Las palabras fallan para describir el infierno de la peste, apunta Tucídides. La plaga es mucho peor que una epidemia cualquiera, dice: la peste no solamente mata, imposibilita la convivencia de los sobrevivientes. Los peores efectos de la peste se ven en los vivos-no en los muertos que venturosamente han dejado de existir. El observador se detiene en una extrañeza: a pesar de que un montón de cuerpos sin vida estaba tendido aire, ni los animales ni los pájaros se acercaban. Hasta a ellos repugnaba la carne muerta de los hombres. Todos los pájaros carroñeros desaparecieron. Los que se atrevieron a mordisquear los cuerpos insepultos, cayeron muertos unos minutos después. El relator nombra la desesperanza de los atenienses: ningún remedio al alcance de los hombres, ningún consuelo accesible. Sin dispensarios, ambulancias, asilos ni sanatorios, las calles de Puerto Príncipe son cementerio y quirófano. La ayuda internacional se enreda en un país desaparecido. El auxilio no llega a su destino. El terremoto no aniquiló solamente casas, edificios, templos: destrozó esa red de comunicación, reglas y comportamientos que es una ciudad.

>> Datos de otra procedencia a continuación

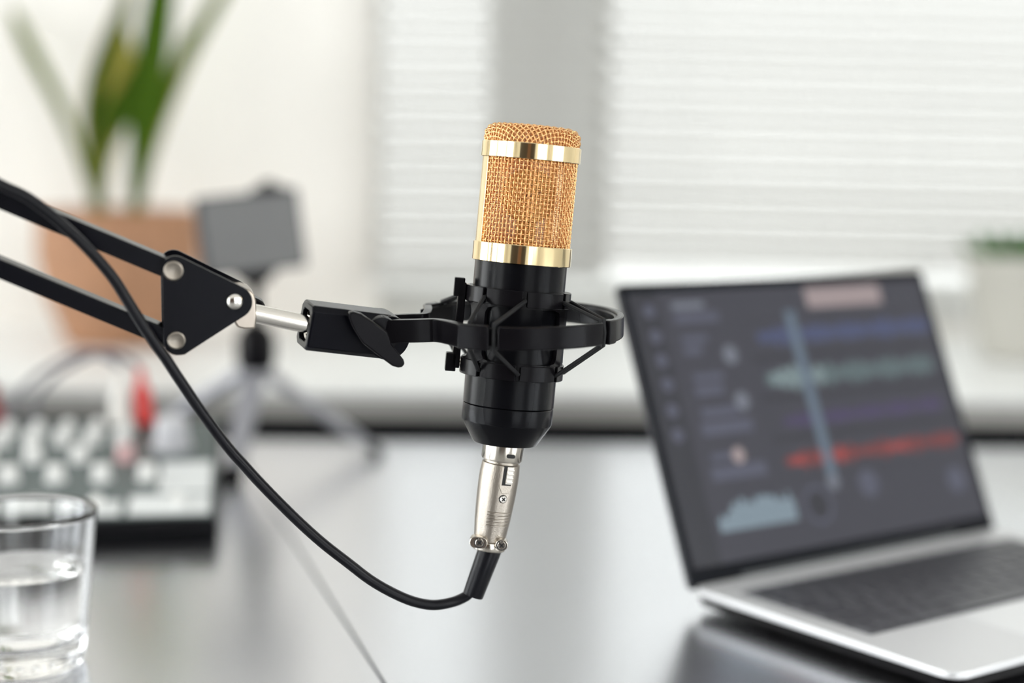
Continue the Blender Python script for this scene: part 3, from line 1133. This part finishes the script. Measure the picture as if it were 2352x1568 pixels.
# keyboard: dark well and single keys
KU0, KW0, KP = .0185, .030, .01925
KWD, KHT = W - 2 * KU0, 6 * KP * .93
b = MB().prism([LP(KU0 + KWD / 2 + x, KW0 + KHT / 2 + y, .00005) for x, y in rrect(KWD + .003, KHT + .003, .002, 3)], Z * .0002)
kb = b.build('keyboard', KEY, lap, smooth=0)
rows = [[1] * 14, [1] * 13 + [1.5], [1.5] + [1] * 12 + [1], [1.8] + [1] * 11 + [1.7], [2.3] + [1] * 10 + [2.2], [1, 1, 1, 1.25, 5, 1.25, 1, 1, 1, 1]]
kmesh = {}
org = V(lap['_org'])
for r, row in enumerate(rows):
    unit = KWD / sum(row)
    cu = KU0
    for kw in row:
        wd = unit * kw - .0026
        key = round(wd, 4)
        if key not in kmesh:
            kk = MB()
            hw, hh = wd / 2, KP * .93 / 2 - .0013
            base4 = [(-hw, -hh), (hw, -hh), (hw, hh), (-hw, hh)]
            v8 = [E * x + N * y for x, y in base4] + [E * x * .96 + N * y * .95 + Z * .0012 for x, y in base4]
            kk.add(v8, [(3, 2, 1, 0), (4, 5, 6, 7), (0, 1, 5, 4), (1, 2, 6, 5), (2, 3, 7, 6), (3, 0, 4, 7)])
            me = bpy.data.meshes.new('key')
            me.from_pydata(kk.v, [], kk.f)
            me.materials.append(KEY)
            kmesh[key] = me
        o = bpy.data.objects.new('key', kmesh[key])
        COL.objects.link(o)
        o.parent = kb
        o.location = LP(cu + unit * kw / 2, KW0 + KP * .93 * (r + .5), .00025) - org
        cu += unit * kw
b = MB().prism([LP(W / 2 + x, .175 + y, .0001) for x, y in rrect(.118, .068, .003, 3)], Z * .00015)
b.build('trackpad', ALU, lap, smooth=0)
b = MB().tube([LP(.045, -.0015, -.001), LP(W - .045, -.0015, -.001)], .0048, 16)
b.build('hinge', DEVDARK, lap)
# lid
lu = Z * C_(LT) + N * S(LT)
ln = -N * C_(LT) + Z * S(LT)                # out of the screen
lid_c = H + E * W / 2 + lu * (LL / 2 + .000) - N * .002
b = MB().prism([lid_c - ln * .0045 + E * x + lu * y for x, y in rrect(W + .002, LL + .004, .005, 6)], ln * .0042)
lid = b.build('lid', ALUDARK, lap, smooth=30, bevel=.0008)
b = MB().prism([lid_c - ln * .0003 + E * x + lu * y for x, y in rrect(W + .001, LL + .003, .0045, 6)], ln * .0005)
b.build('bezel', BEZEL, lid, smooth=0)
SW, SH = W - .010, LL - .016
scr0 = lid_c - E * SW / 2 + lu * (SH / 2 + .003) + ln * .0003
SCR = [emit('screen_back', (.060, .061, .077)), emit('screen_dark', (.040, .041, .050)), emit('track_blue', (.085, .105, .22)), emit('track_teal', (.14, .20, .205)),
       emit('track_purple', (.085, .062, .15)), emit('track_red', (.26, .05, .045)), emit('ui_pink', (.42, .34, .34)), emit('ui_light', (.20, .215, .26)), emit('ui_mid', (.11, .115, .16)),
       emit('wave_pale', (.27, .35, .41)), emit('playhead', (.15, .20, .26)), emit('track_teal_bright', (.27, .36, .37)), emit('track_red_bright', (.45, .07, .06))]


def sq(b, u0, v0, u1, v1, mi, lift):
    p = lambda u, v: scr0 + E * (u * SW) - lu * (v * SH) + ln * (.00004 * lift)
    b.add([p(u0, v1), p(u1, v1), p(u1, v0), p(u0, v0)], [(0, 1, 2, 3)], mi)


def sd_(b, u, v, r, mi, lift, n=18):
    p = [scr0 + E * (u * SW + r * C_(2 * PI * i / n)) - lu * (v * SH + r * S(2 * PI * i / n)) + ln * (.00004 * lift) for i in range(n)]
    b.add(p, [tuple(range(n))[::-1]], mi)


b = MB()
sq(b, 0, 0, 1, 1, 0, 0)
sq(b, 0, 0, .085, 1, 1, 1)
sq(b, .335, .13, 1, .74, 1, 1)
for i in range(4):
    sq(b, .335, .135 + i * .155, 1, .135 + i * .155 + .135, 0, 2)
rnd = random.Random(3)


def wave(u0, u1, v, amp, mi, mi2, nb, hot=()):
    for i in range(nb):
        u = u0 + (u1 - u0) * i / nb
        x = i / nb
        a = amp * (.45 + .55 * abs(S(i * .7) * C_(i * .23 + 1))) * rnd.uniform(.7, 1)
        h = any(abs(x - c) < w_ for c, w_ in hot)
        sq(b, u, v - a, u + (u1 - u0) / nb * .78, v + a, mi2 if h else mi, 3)


wave(.37, .985, .197, .048, 2, 2, 70)
wave(.362, .96, .362, .056, 3, 11, 70, ((.08, .06), (.22, .1)))
wave(.385, .95, .528, .038, 4, 4, 70)
wave(.357, .975, .676, .040, 5, 12, 70, ((.06, .04), (.25, .07), (.62, .06)))
sq(b, .478, .10, .512, .75, 10, 4)
sd_(b, .492, .775, .006, 7, 4)
sq(b, .565, .014, .835, .094, 6, 3)
for u, v in ((.054, .068), (.055, .165), (.055, .255), (.055, .344), (.05, .44), (.048, .53)):
    sd_(b, u, v, .0052, 8, 3)
for r_, (u0, v0, u1, v1, mi) in enumerate(((.124, .042, .225, .07, 7), (.124, .085, .262, .122, 8), (.13, .17, .21, .198, 8), (.128, .21, .185, .243, 8), (.136, .315, .23, .345, 8), (.132, .36, .22, .398, 8),
                                           (.134, .444, .25, .48, 8), (.123, .497, .282, .546, 8), (.13, .612, .2, .64, 8), (.119, .66, .29, .712, 8))):
    sq(b, u0, v0, u1, v1, mi, 3)
sd_(b, .268, .254, .0068, 7, 4)
sd_(b, .268, .432, .0068, 7, 4)
sd_(b, .214, .628, .0058, 6, 4)
for i in range(26):
    u = .105 + .245 * i / 26
    h = .03 + .05 * min(1, i / 8) + rnd.uniform(0, .035)
    sq(b, u, .893 - h, u + .0088, .893, 9, 3)
sd_(b, .425, .85, .014, 8, 3)
sd_(b, .425, .85, .011, 1, 4)
sd_(b, .61, .80, .010, 8, 3)
sd_(b, .925, .84, .010, 8, 3)
b.build('screen', SCR, lid, smooth=0, recalc=False)

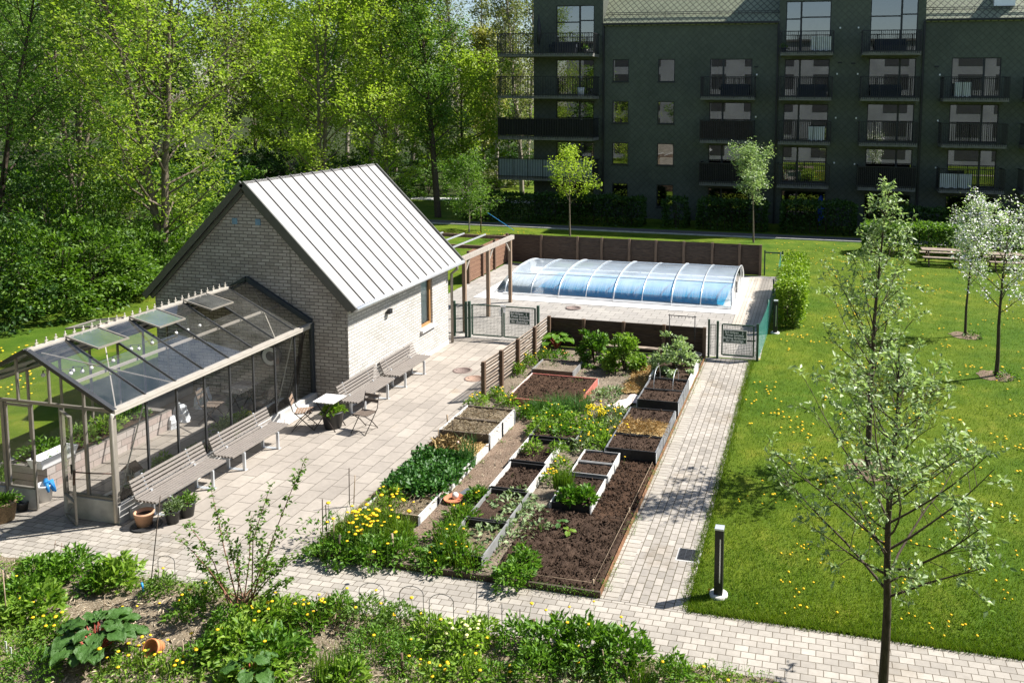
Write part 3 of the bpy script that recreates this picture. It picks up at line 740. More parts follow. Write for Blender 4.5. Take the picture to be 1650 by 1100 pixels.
for k, z in enumerate(rows):
    balcony(-20.98, -14.35, z, z + 1.33 if k < 1 else z + 1.28, (None, None, dk, gy)[k], 1.7)
    balcony(-2.42, .80, z, z + 1.3, None); balcony(2.48, 5.92, z, z + 1.3, (None, None, None, dk)[k])
    if k: balcony(-7.33, -3.92, z, z + 1.28, (None, None, br, dk)[k]); balcony(7.23, 10.93, z, z + 1.28); balcony(11.9, 15.5, z, z + 1.28)
for x, z in ((1.25, 10.35), (2.05, 10.3), (7.0, 10.1), (-3.95, 10.1)): MB().box(x - .13, x + .13, BY - .05, BY - .002, z - .05, z + .05).build('vent_grille', m_dark, BL)
for x, z in ((-15.6, 9.45), (-15.6, 6.6), (-15.6, 3.9), (1.1, 9.65), (1.1, 6.9), (1.1, 4.05), (2.35, 9.65), (2.35, 6.9), (2.35, 4.0), (7.2, 9.6), (7.2, 6.8), (7.2, 3.9), (-3.9, 9.6), (-3.9, 6.9), (1.2, 12.5), (2.3, 12.5)):
    MB().box(x - .045, x + .045, BY - .09, BY - .002, z - .05, z + .05).build('wall_lamp', m_whitep, BL)
# things people keep on the balconies
def balc_thing(name, label, cat, fn, m, x, z, grp=None):
    b = MB(); fn(b, x, z); o = b.build(name, m, None, (x, BY - .8, z)); tag(o, label, cat, grp); return o
Yb = BY - .8
balc_thing('folded_parasol', 'closed black parasol standing on the top left balcony', 'parasol', lambda b, x, z: b.lathe((x, Yb, z), [(.2, 0), (.2, .06), (.03, .08), (.03, .6), (.10, .7), (.19, 1.3), (.14, 2.0), (.04, 2.5), (.01, 2.65)], 10), m_dark, -18.35, 10.93)
def lounge(b, x, z): b.box(x - .9, x + .9, Yb - .35, Yb + .35, z + .02, z + .42).box(x - .9, x + .9, Yb + .2, Yb + .36, z + .42, z + .82).box(x - .95, x - .78, Yb - .35, Yb + .3, z + .42, z + .62).box(x + .78, x + .95, Yb - .35, Yb + .3, z + .42, z + .62)
mso = plain('dark_blue_cushion', (.018, .024, .034), .8, 0, 5, .2)
for x, z, l in ((-16.6, 10.93, 'dark blue outdoor sofa on the top left balcony'), (-5.2, 8.17, 'dark outdoor sofa on the balcony under white curtains'), (4.2, 10.93, 'dark outdoor sofa on the top balcony right of the laundry'), (4.0, 8.17, 'dark sofa on the second balcony down in the fourth column'), (-.4, 8.17, 'dark sofa on the second balcony down in the middle column')):
    balc_thing('balcony_sofa', l, 'sofa', lounge, mso, x, z)
def drape(b, x, z, w=.55, h=.85):
    n = 10; b.grid([(x - w + 2 * w * i / n, Yb - .62 + .04 * sin(i * 1.9), z + h * j + .05 * sin(i * 2.2) * (1 - j) + .1) for j in (0, 1) for i in range(n + 1)], n + 1, 2); b.grid([(x - w + 2 * w * i / n, Yb - .56 + .03 * sin(i * 2.1), z + .1 + h - (h * .5 + .06 * sin(i * 1.4)) * j) for j in (0, 1) for i in range(n + 1)], n + 1, 2)
for x, z, w, l in ((.05, 10.93, .6, 'white laundry on a rack on the top middle balcony'), (-.05, 5.42, .5, 'white sheet heaped on the third balcony of the middle column'), (8.2, 2.7, .9, 'white covers over furniture on the lowest right balcony'), (8.35, 8.17, .45, 'pale blue cloth on the upper right balcony')):
    balc_thing('laundry', l, 'laundry', lambda b, x, z: drape(b, x, z, w), m_cloth, x, z)
def pot(b, x, z): b.lathe((x, Yb - .4, z), [(.001, 0), (.13, 0), (.17, .28), (.15, .28), (.14, .24), (.001, .24)], 10)
for x, z, l in ((-14.9, 8.17, 'pair of white buckets on the second left balcony'),):
    balc_thing('bucket', 'white bucket at the end of the second left balcony', 'bucket', lambda b, x, z: b.lathe((x, Yb - .4, z), [(.001, 0), (.2, 0), (.27, .55), (.25, .55), (.2, .1), (.001, .1)], 12), m_whitep, -15.3, 8.17)
rp = np.random.default_rng(3)
def pot_plant(x, z, label):
    t = thing('potted_plant', label, 'plant', (x, Yb - .4, z)); b = MB(); pot(b, x, z); b.build('pot', m_dark, t)
    P = dome(rp, 90, .22, .35) + np.array([x, Yb - .4, z + .25]); fast('foliage', [(*leaves(P, .12, rp), l_mid)], t)
pot_plant(-15.0, 10.93, 'green pot plant at the right end of the top left balcony'); pot_plant(-2.2, 10.93, 'green pot plant at the left end of the top middle balcony')
t = thing('paddle_board', 'upright blue board leaning by the ground floor door', 'board', (.35, BY - .35, 0))
b = MB(); b.grid([(.35 + .22 * sin(pi * min(1, max(.04, j / 9))) ** .6 * i, BY - .35 + .05 * (1 - i * i), .05 + 2.0 * j / 9) for j in range(10) for i in (-1, -.5, 0, .5, 1)], 5, 10); b.build('deck', plain('deep_blue_board', (.02, .07, .35), .4), t)

# ================================================================== the pale block across the garden (it stands behind the viewpoint and shows in the windows)
OB = thing('opposite_block', 'pale rendered apartment block facing the garden from the near side', 'building', (0, -8, 0))
MB().box(-34, 34, -13, -2.2, 0, 15.6).build('wall', plain('pale_render', (.165, .18, .19), .85, 0, .4, .2), OB)
MB().box(-34.3, 34.3, -13.3, -1.9, 15.62, 15.9).build('roof', m_verge, OB)
for r_ in range(5):
    for c_ in range(15): x = -31.5 + c_ * 4.4; z = .7 + r_ * 2.95; MB().box(x, x + (1.9, 2.9)[c_ % 2], -2.23, -2.17, z, z + 1.9).build('window', m_steel, OB)
# ================================================================== fences
def slat_fence(name, label, posts, h, m_s, m_p, n, face, slat=.075, z0=.08, pw=.10, tilt=0):
    """posts: points along the fence; horizontal slats on the 'face' side"""
    t = thing(name, label, 'fence', (posts[0][0], posts[0][1], 0)); fx, fy = face
    for a, b in zip(posts, posts[1:]):
        m = MB(); step = (h - z0) / n
        for k in range(n):
            z = z0 + step * (k + .5); m.bar((a[0] + fx * (.055 + .012 * (k % 2)), a[1] + fy * (.055 + .012 * (k % 2)), z), (b[0] + fx * (.055 + .012 * (k % 2)), b[1] + fy * (.055 + .012 * (k % 2)), z), .022, slat, (tilt * fx, tilt * fy, 1))
        m.build('slat_panel', m_s, t)
    for p in posts:
        MB().box(p[0] - pw / 2, p[0] + pw / 2, p[1] - pw / 2, p[1] + pw / 2, 0, h + .03).build('post', m_p, t)
    return t
lf = [(-8.36, 20.12), (-8.28, 21.2), (-8.22, 22.35), (-8.18, 23.7), (-8.16, 25.05)]
slat_fence('slatted_fence', 'low grey slatted timber fence between patio and vegetable plot', lf, 1.0, m_wslat, m_wpost, 10, (-1, .0), .088, .1, .10, -.55)
FX = [-8.2, -7.05, -5.75, -4.46, -3.19]
ff = slat_fence('board_fence', 'low dark board fence at the back of the vegetable plot', [(x, 25.18) for x in FX], .94, m_wfence, m_wfenceb, 8, (0, 1), .1135, .02)
BXs = [AY(x, 390, 38.06).x for x in (817, 872, 930.5, 969.6, 1014, 1057, 1102, 1148, 1192, 1226)]
slat_fence('board_fence', 'long brown board fence behind the covered pool', [(x, 38.06) for x in BXs], 1.4, m_wfence, m_wfenceb, 10, (0, 1), .137, .02, .11)
slat_fence('slatted_fence', 'brown horizontal board fence at the left end of the pool deck', [(-14.40, 33.1), (-14.42, 34.7), (-14.44, 36.2), (-14.5, 38.0)], 1.4, woodmat('reddish_fence_wood', (.20, .115, .075), .3, (2, 2, 20)), m_wpost, 14, (-1, 0), .09, .04)
# wire fences and gates
MESHF = NT('welded_grid')
def gridmat():
    s = MESHF
    x = s.n('ShaderNodeSeparateXYZ'); s.l(s.pos(), x.inputs[0]); o = []
    for a in ('X', 'Z'):
        k = s.n('ShaderNodeMath', operation='PINGPONG'); s.l(x.outputs[a], k.inputs[0]); k.inputs[1].default_value = .0245
        c = s.n('ShaderNodeMath', operation='LESS_THAN'); s.l(k.outputs[0], c.inputs[0]); c.inputs[1].default_value = .0045; o.append(c)
    mx = s.n('ShaderNodeMath', operation='MAXIMUM'); s.l(o[0].outputs[0], mx.inputs[0]); s.l(o[1].outputs[0], mx.inputs[1])
    b = s.n('ShaderNodeBsdfPrincipled'); b.inputs['Base Color'].default_value = (.08, .12, .10, 1)
    t = s.n('ShaderNodeBsdfTransparent'); m = s.n('ShaderNodeMixShader')
    s.l(mx.outputs[0], m.inputs[0]); s.l(t.outputs[0], m.inputs[1]); s.l(b.outputs[0], m.inputs[2]); s.l(m.outputs[0], s.out.inputs[0]); return s.m
m_grid = gridmat()
m_sign = plain('dark_green_sign', (.02, .055, .04), .4, 0, 3, .05); m_txt = plain('sign_lettering', (.75, .78, .76), .5, 0, 3, .02)
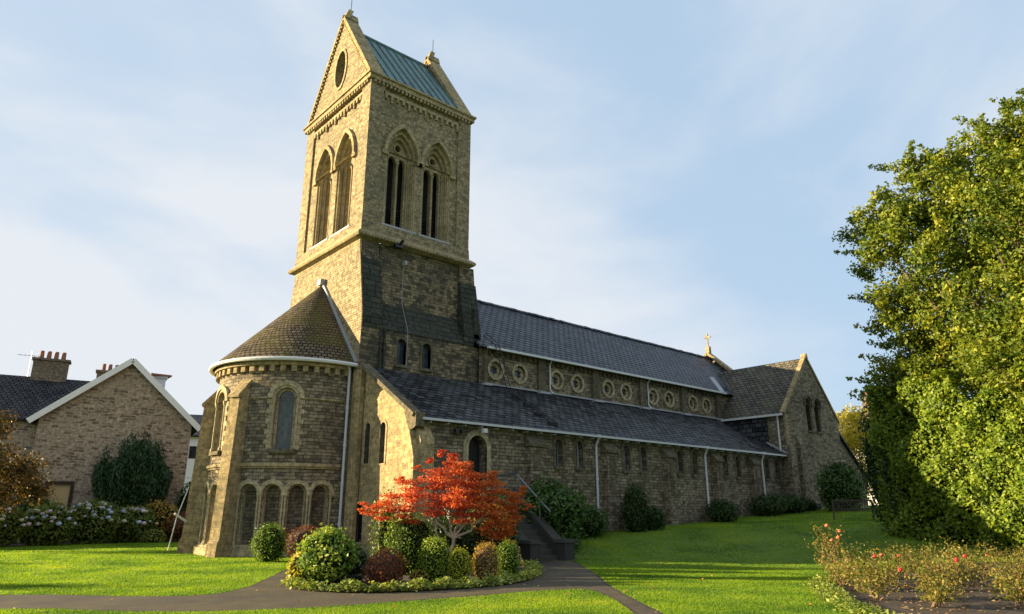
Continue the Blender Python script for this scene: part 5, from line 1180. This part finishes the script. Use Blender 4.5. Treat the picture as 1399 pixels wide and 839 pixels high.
# right background
fh = empty('far_house', (66, 28, 0), label='distant house with a pale roof and clay chimney seen beside the cross gable', cat='house')
mb = MB(); u4 = Vector((.36, -.93, 0)); n4 = Vector((-.93, -.36, 0)); f4 = Fr((60, 36, 0), u4, n4); solid(mb, f4, rect(0, 26, 1, 7.6), [], -.3, 0); part(mb, 'wall', ['render'], fh)
mb = MB(); slab(mb, f4.P(-.5, 7.4, .5), f4.P(26.5, 7.4, .5), f4.P(26.5, 10.7, -4), f4.P(-.5, 10.7, -4), .12); part(mb, 'roof', ['slatebrown'], fh)
mb = MB(); c = f4.P(11.9, 0, -3.5); mb.box(c.x - .6, c.x + .6, c.y - .6, c.y + .6, 9, 11.9); part(mb, 'chimney', ['brickdark'], fh)
for k in (-1, 1): m2 = MB(); m2.tube([(c.x, c.y + k * .28, 11.9), (c.x, c.y + k * .28, 12.7)], .16, 8); part(m2, 'chimney_pot', ['potred'], fh)
tree('golden_tree', (56.0, 23.6), [(0, 0, 5.0, 1.7), (.3, -1.4, 4.2, 1.6), (-.2, 1.5, 4.0, 1.6), (0, -.3, 6.6, 1.2), (.2, -2.6, 3.2, 1.5), (0, 0, 2.6, 1.6), (0, 1.9, 2.4, 1.4), (.1, -1.6, 1.8, 1.6)], L_['goldtree'], 'bark', 'sunlit golden tree between the cross gable and the yew', per=600, size=.22, r0=.12, trunk_top=(0, 0, 2.5))
# unseen bushes added past the left edge to throw shade streaks over the lawn
for x, y, w, h, lb in ((-4.2, 29.3, 1.6, 2.1, 'rounded unseen bush added to shade the lawn, beyond the left edge, halfway to the house'), (-2.8, 25.0, 1.5, 2.4, 'unseen bush added to shade the lawn, beyond the left edge, nearest the path'), (-5.5, 26.6, 1.2, 2.6, 'narrow unseen bush added to shade the lawn, behind the one nearest the path'), (-1.5, 33.2, 1.5, 1.7, 'low unseen bush added to shade the lawn, beyond the left edge, nearest the hydrangeas')):
    shrub('shade_bush', x, y, w, h, L_['green'], lb, cat='bush', n=1500, size=.1, amp=.2, thick=.5, cf=.6)
n = 26000; a_ = RNG.uniform(-60, 170, n); rr = 150 + 25 * np.sin(np.radians(a_ * 3)) + RNG.uniform(-6, 6, n); x = rr * np.cos(np.radians(a_)); y = rr * np.sin(np.radians(a_)); hh = 5.5 + 1.6 * np.sin(np.radians(a_ * 23)) + 1.0 * np.sin(np.radians(a_ * 61))
P3 = np.stack([x, y, RNG.random(n) * hh], -1)
tag(quads_mesh('distant_trees', leaves(P3, np.stack([-np.cos(np.radians(a_)), -np.sin(np.radians(a_)), .3 + 0 * a_], -1), 1.5, .8, .9), [L_['green']]), 'far-off belt of trees beyond the houses', 'trees', kind='stuff')
print('faces', sum(len(o.data.polygons) for o in S.objects if o.type == 'MESH'))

Los cuerpos se acumulaban en las calles. Uno arriba de otro formando una masa infernal. En ocasiones, cuerpos medio muertos quedaban entrampados entre cadáveres. No podrá conocerse el número de decesos en la isla; no se identificarán tampoco los cadáveres entremezclados con tierra y piedra. Siendo tan abrumadora la catástrofe, los hombres-dice Tucídides- se volvieron totalmente indiferentes a las normas de religión o los dictados de la ley.
En Haití también se vinieron abajo los muros de la cárcel. La libertad de los presos es más que simbólica. Todos los haitianos parecen libres de la ley, pero esclavos del miedo, la necesidad y la rabia. La ley de los hombres es irrelevante cuando la muerte nos cerca, apuntaba Tucídides. La ley de los dioses parecía igualmente irrelevante al ver la idéntica desgracia de buenos y los malos. Cuando todos los muros se han desplomado, cuando no hay refugio, cuando toda la ciudad es intemperie, ¿puede hablarse de vandalismo? Bajo el imperio de la urgencia y la supremacía del peligro, el mando es imposible.
Al presidente se le vio unas horas después del terremoto. También perdió su casa, pero, sobre todo, perdió cualquier hilo de poder. ¿Sobrevive Haití?